Une vingtaine de minutes plus tard, le Tremendous parvint à une demi-portée de fusil de la frégate française. Tandis que les canons – mal pointés – du Tremendous causaient d’infimes dommages à son adversaire, De Bourayne mit son navire en ralingue (5) et fit envoyer une bordée aux effets dévastateurs.

Peu après, la Canonnière fut elle-même accablée par un déluge de boulets et de projectiles. Simultanément, l’habileté des canonniers français contribua à démâter le Tremendous. Miné par de multiples avaries, celui-ci dut se replier sur son convoi.

« A peine la Canonnière était-elle débarrassée du vaisseau, qu’elle se vit obligée de faire les préparatifs d’un nouveau combat. Un bâtiment, qui avait l’apparence d’une grande frégate [il s’agit de l’Hindouistan], se dirigeait à pleines voiles sur elle, et bientôt il se trouva au vent, à portée de canon » (6).  Après avoir lâché une volée sur tribord, l’Hindouistan fit feu avec sa batterie de bâbord avant de s’enfuir, vent arrière.

Profitant de l’agilité que lui assurait le petit gabarit de sa frégate, César De Bourayne sortit vainqueur de ce combat. Les pertes françaises s’avéraient minimes : elles s’élevaient à 4 marins tués et 25 autres blessés, dont 7 grièvement.

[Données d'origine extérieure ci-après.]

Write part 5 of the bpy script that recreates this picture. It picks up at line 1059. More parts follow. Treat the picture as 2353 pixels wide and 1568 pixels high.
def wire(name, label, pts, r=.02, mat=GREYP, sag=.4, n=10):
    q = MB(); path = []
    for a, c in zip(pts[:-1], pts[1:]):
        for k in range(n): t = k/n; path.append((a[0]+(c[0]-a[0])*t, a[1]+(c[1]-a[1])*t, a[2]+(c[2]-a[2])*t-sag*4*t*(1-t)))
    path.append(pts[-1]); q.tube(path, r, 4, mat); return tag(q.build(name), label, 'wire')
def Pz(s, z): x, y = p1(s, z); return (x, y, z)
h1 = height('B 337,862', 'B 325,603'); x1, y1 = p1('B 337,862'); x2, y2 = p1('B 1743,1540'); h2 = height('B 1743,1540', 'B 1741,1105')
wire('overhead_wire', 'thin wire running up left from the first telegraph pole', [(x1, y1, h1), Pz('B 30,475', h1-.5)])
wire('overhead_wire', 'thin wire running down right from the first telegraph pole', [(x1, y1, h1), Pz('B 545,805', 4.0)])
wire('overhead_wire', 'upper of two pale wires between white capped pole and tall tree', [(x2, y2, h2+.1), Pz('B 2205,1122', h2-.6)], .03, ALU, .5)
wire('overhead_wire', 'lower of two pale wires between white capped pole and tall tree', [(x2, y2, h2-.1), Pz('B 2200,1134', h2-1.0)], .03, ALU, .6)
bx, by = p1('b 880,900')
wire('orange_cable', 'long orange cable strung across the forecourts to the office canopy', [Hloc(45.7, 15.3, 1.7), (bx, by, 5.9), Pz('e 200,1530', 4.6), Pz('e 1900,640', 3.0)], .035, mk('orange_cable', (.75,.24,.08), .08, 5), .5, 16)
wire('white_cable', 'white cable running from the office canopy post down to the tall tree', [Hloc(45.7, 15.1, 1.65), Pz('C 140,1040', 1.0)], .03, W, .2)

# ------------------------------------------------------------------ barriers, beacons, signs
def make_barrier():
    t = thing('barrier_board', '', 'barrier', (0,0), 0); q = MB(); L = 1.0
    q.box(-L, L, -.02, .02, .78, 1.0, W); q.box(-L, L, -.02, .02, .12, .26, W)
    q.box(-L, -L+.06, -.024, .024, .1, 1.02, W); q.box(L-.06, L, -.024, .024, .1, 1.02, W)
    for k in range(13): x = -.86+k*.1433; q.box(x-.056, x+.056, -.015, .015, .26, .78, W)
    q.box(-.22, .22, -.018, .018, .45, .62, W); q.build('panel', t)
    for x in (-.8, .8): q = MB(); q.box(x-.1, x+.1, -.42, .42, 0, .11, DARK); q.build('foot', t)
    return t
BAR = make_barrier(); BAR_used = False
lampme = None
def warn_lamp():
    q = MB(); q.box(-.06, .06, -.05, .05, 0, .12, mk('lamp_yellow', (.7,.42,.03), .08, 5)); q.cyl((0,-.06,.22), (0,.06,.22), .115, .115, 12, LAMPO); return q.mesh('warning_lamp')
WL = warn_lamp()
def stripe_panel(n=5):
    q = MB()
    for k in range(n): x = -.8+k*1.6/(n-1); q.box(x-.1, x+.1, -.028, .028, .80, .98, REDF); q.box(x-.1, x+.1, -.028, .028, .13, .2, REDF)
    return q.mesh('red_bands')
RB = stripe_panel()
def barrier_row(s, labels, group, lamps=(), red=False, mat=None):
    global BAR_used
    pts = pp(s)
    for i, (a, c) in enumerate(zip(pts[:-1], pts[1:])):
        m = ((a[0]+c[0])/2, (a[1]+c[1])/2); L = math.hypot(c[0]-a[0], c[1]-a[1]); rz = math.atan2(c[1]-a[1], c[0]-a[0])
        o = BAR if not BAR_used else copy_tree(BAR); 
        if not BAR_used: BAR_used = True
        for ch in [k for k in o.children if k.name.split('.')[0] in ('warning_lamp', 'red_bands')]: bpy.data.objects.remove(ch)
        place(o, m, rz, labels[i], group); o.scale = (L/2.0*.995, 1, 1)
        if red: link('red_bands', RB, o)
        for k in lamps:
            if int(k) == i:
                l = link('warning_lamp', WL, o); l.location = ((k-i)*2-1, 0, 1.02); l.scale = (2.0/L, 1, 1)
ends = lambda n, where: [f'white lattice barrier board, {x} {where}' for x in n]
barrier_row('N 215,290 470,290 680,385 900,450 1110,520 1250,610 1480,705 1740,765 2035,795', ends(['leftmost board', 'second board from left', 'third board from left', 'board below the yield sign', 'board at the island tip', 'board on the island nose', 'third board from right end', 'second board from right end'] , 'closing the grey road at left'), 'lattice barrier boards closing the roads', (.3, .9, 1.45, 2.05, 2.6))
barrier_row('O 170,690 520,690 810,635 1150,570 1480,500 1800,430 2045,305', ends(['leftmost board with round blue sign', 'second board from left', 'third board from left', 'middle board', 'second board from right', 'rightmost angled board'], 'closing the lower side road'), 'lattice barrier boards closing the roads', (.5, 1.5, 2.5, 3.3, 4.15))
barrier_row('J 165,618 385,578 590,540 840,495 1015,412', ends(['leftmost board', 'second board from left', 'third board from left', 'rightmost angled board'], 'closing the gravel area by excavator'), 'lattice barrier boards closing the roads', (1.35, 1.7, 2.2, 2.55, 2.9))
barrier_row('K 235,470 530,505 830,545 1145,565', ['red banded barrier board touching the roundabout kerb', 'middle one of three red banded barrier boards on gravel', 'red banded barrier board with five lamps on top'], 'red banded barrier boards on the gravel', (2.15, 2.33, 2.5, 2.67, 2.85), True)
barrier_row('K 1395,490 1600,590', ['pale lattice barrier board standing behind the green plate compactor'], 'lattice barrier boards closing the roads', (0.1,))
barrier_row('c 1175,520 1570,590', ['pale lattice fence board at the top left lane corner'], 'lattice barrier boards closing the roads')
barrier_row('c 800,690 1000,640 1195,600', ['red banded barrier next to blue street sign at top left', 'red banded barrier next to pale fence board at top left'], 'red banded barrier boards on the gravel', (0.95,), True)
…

En outre, ce combat – l’un des rares succès enregistrés par la marine française sous l’Empire – suscita l’intérêt des historiens (7) et, surtout, des peintres de la Marine. Louis-Philippe Crépin en tira en effet une toile exposée au Salon de 1808 (8). Son élève, Pierre-Julien Gilbert, fit de même (9).

Dans l’hypothèse où notre lavis représente effectivement ce combat, un constat préalable s’impose : Crépin a ensuite fortement remanié l’organisation de sa composition, pour aboutir à l’oeuvre aujourd’hui exposée à Paris, au Musée de la Marine. Par ailleurs, notons qu’il a simplifié le déroulement chronologique de l’engagement, puisqu’il juxtaposa les deux phases du combat :

  • Le duel d’artillerie opposant la Canonnière au Tremendous.
  • Le combat avorté avec l’Hindouistan. On repère les vaisseaux de la Compagnie des Indes à l’arrière-plan.

Les recherches sur ce lavis ne sont nullement terminées. Par conséquent, ces quelques notes seront sans doute complétées dans les semaines à venir.


Notes.

(1) Né à Paris en 1772, Louis-Philippe Crépin fut nommé peintre officiel de la marine en 1830. De la sorte, il disposait d’un atelier au Ministère. Elève de Joseph Vernet, il avait servi 4 années durant dans la marine, comme gabier et timonier. Il réalisa un grand nombre de toiles dédiées à l’histoire navale de la Révolution et de l’Empire.

(2) Frégate de 48 canons d’origine française, la Canonnière avait été capturée et mise au service de la Royal Navy en 1795 sous le nom de la Minerve. Elle fut reprise aux Anglais après son échouage à Cherbourg, survenu en 1803.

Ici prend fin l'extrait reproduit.